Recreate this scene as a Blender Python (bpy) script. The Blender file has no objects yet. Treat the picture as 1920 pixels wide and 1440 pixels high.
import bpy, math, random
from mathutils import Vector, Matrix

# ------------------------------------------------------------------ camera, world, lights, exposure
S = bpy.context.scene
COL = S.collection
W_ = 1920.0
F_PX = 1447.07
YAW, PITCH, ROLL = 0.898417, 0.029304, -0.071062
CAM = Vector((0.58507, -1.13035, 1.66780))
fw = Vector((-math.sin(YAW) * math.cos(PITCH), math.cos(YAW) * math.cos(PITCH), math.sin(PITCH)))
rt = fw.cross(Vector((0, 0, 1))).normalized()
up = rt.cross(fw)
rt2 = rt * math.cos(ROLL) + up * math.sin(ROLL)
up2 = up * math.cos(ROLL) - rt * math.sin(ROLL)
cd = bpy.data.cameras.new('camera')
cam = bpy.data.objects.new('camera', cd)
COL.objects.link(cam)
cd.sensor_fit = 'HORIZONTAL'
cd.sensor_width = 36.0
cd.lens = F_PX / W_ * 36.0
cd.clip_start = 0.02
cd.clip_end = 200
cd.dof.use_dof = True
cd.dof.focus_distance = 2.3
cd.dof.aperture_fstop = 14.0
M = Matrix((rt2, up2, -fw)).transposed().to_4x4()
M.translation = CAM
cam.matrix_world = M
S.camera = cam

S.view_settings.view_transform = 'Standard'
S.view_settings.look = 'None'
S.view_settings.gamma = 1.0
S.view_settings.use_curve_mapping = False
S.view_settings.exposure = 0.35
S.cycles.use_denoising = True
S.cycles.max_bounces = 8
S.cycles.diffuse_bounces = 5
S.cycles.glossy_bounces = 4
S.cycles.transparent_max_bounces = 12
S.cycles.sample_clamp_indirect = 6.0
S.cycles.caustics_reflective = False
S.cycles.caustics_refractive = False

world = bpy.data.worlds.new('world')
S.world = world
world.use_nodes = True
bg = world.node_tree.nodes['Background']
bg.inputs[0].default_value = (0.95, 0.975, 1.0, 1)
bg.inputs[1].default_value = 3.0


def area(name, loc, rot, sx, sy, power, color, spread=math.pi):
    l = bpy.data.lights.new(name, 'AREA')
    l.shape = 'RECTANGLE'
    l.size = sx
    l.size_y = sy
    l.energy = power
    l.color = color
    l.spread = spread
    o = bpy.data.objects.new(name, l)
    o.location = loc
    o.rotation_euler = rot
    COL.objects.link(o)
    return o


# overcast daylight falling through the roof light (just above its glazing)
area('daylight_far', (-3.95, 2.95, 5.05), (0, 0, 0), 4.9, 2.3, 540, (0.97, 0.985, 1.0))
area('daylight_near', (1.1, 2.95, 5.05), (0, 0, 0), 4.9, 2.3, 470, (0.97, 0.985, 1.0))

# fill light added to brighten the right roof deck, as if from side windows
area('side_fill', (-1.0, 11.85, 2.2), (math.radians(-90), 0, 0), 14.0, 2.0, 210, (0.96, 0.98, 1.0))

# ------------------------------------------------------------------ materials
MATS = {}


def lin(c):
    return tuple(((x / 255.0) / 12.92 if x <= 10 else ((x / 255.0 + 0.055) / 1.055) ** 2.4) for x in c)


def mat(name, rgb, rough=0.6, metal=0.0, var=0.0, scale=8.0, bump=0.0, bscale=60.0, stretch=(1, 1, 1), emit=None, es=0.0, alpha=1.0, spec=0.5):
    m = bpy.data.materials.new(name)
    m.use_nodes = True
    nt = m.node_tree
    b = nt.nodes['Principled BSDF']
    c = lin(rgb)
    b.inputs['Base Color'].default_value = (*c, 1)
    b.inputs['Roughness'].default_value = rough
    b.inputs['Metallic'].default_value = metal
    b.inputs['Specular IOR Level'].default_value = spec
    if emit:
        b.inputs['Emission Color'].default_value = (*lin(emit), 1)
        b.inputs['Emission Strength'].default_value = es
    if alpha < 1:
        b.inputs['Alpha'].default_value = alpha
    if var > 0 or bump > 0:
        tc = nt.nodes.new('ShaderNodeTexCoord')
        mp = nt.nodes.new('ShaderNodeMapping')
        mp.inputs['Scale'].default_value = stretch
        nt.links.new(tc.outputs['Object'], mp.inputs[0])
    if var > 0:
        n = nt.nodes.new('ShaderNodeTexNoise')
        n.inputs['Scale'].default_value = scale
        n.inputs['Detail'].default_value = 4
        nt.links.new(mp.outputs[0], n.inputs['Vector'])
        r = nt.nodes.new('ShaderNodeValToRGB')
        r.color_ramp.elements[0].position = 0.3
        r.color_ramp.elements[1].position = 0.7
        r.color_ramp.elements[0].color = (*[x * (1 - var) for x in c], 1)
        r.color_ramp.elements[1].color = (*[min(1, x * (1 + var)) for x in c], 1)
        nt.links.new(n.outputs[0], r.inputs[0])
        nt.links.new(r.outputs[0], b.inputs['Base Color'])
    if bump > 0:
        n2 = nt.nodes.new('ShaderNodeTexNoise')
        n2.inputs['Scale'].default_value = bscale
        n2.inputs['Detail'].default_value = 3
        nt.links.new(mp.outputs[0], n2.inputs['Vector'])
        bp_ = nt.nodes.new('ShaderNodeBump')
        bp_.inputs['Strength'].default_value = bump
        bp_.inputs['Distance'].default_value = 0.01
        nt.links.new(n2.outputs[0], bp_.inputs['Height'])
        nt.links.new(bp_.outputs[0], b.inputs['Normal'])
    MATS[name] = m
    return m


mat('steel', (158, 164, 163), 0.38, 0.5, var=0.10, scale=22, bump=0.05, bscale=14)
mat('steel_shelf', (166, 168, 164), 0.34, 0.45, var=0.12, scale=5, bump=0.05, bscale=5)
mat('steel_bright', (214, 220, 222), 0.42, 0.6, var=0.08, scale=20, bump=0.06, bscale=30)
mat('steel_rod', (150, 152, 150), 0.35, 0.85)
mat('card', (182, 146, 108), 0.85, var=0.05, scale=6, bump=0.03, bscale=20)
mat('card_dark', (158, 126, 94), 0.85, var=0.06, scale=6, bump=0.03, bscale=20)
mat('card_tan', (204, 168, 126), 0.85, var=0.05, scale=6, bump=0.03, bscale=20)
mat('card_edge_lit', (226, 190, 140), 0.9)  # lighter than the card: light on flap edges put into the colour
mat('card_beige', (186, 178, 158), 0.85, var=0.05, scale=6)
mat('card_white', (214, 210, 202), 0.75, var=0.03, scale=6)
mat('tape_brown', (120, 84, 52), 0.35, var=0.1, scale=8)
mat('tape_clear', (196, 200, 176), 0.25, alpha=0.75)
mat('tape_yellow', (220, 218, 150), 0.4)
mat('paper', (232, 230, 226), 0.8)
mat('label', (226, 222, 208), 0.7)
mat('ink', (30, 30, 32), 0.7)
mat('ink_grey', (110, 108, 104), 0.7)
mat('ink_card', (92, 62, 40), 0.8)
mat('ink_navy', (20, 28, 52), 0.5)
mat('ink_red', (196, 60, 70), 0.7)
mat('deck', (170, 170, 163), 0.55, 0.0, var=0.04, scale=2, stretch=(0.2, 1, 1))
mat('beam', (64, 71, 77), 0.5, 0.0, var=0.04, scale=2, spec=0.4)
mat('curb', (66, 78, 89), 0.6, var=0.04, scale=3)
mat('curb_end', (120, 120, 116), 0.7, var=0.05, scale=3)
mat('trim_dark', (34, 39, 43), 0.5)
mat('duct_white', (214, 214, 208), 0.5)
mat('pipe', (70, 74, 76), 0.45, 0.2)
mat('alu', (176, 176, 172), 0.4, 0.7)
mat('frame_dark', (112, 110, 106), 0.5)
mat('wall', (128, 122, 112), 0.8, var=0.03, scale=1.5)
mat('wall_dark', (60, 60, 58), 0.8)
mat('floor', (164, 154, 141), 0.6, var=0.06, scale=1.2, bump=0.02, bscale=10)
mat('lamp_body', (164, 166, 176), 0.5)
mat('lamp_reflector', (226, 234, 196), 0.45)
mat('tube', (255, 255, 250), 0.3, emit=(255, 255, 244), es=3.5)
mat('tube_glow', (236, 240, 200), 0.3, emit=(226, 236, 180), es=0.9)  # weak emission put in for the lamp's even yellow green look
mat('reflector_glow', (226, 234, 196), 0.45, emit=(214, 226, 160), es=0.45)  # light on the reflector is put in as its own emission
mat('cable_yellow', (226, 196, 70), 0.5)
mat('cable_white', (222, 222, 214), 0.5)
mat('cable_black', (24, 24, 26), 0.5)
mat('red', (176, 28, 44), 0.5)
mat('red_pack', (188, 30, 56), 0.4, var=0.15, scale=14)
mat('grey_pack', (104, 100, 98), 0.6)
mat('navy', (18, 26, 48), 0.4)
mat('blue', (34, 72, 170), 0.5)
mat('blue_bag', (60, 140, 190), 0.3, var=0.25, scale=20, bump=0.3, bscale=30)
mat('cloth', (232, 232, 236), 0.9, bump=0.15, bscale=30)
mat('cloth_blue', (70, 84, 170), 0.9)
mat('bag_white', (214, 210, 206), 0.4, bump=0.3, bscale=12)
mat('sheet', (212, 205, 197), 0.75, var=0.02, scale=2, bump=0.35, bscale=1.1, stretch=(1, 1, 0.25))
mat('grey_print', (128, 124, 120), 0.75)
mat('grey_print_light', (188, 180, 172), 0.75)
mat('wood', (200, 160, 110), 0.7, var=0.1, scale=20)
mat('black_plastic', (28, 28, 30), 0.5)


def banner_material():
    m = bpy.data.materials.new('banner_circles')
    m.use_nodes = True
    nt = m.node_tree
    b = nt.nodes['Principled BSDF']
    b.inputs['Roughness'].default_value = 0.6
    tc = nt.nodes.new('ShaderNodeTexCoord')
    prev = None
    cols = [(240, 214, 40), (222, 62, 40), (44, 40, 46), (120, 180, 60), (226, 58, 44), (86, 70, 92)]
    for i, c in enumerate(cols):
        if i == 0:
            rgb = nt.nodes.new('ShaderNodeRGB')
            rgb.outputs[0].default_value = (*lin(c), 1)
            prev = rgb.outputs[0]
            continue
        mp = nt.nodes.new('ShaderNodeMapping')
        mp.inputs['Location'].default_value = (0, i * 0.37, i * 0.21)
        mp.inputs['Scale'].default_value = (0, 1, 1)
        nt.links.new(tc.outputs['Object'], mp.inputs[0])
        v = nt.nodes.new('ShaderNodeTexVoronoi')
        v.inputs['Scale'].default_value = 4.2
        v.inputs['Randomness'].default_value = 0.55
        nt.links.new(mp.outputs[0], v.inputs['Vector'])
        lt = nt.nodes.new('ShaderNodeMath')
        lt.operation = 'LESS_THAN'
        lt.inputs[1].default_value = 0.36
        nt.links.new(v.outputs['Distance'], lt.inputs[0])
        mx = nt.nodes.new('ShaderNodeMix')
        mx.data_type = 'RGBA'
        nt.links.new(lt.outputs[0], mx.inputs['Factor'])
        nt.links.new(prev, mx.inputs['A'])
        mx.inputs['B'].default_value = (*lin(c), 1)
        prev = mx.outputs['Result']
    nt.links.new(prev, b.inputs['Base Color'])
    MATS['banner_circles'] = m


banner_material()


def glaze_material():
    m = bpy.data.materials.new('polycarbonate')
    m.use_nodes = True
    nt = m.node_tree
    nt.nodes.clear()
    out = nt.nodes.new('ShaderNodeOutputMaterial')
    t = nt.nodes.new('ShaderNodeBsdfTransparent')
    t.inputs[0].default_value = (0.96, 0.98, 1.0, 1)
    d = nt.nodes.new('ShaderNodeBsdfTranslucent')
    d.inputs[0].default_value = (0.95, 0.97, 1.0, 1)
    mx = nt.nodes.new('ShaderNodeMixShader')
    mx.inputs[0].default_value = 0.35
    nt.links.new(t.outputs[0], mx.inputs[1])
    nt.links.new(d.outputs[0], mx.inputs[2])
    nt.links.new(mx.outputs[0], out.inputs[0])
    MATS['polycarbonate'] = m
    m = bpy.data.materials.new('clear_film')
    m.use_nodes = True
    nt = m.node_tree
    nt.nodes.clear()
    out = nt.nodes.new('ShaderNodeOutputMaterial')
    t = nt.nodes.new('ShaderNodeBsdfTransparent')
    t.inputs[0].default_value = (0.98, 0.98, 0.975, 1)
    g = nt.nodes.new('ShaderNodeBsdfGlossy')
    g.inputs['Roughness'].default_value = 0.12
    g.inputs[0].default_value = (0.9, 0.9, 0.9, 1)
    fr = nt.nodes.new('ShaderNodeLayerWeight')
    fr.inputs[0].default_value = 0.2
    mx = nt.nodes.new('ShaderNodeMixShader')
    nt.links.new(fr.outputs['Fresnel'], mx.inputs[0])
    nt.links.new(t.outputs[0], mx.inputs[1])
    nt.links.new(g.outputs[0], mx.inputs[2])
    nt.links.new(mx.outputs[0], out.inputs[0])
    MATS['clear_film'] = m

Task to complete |
Please print the material above exactly as it appears, from its first line through the line containing "S.camera = cam", inclusive, and stop there.

Result of this exercise |
Recreate this scene as a Blender Python (bpy) script. The Blender file has no objects yet. Treat the picture as 1920 pixels wide and 1440 pixels high.
import bpy, math, random
from mathutils import Vector, Matrix

# ------------------------------------------------------------------ camera, world, lights, exposure
S = bpy.context.scene
COL = S.collection
W_ = 1920.0
F_PX = 1447.07
YAW, PITCH, ROLL = 0.898417, 0.029304, -0.071062
CAM = Vector((0.58507, -1.13035, 1.66780))
fw = Vector((-math.sin(YAW) * math.cos(PITCH), math.cos(YAW) * math.cos(PITCH), math.sin(PITCH)))
rt = fw.cross(Vector((0, 0, 1))).normalized()
up = rt.cross(fw)
rt2 = rt * math.cos(ROLL) + up * math.sin(ROLL)
up2 = up * math.cos(ROLL) - rt * math.sin(ROLL)
cd = bpy.data.cameras.new('camera')
cam = bpy.data.objects.new('camera', cd)
COL.objects.link(cam)
cd.sensor_fit = 'HORIZONTAL'
cd.sensor_width = 36.0
cd.lens = F_PX / W_ * 36.0
cd.clip_start = 0.02
cd.clip_end = 200
cd.dof.use_dof = True
cd.dof.focus_distance = 2.3
cd.dof.aperture_fstop = 14.0
M = Matrix((rt2, up2, -fw)).transposed().to_4x4()
M.translation = CAM
cam.matrix_world = M
S.camera = cam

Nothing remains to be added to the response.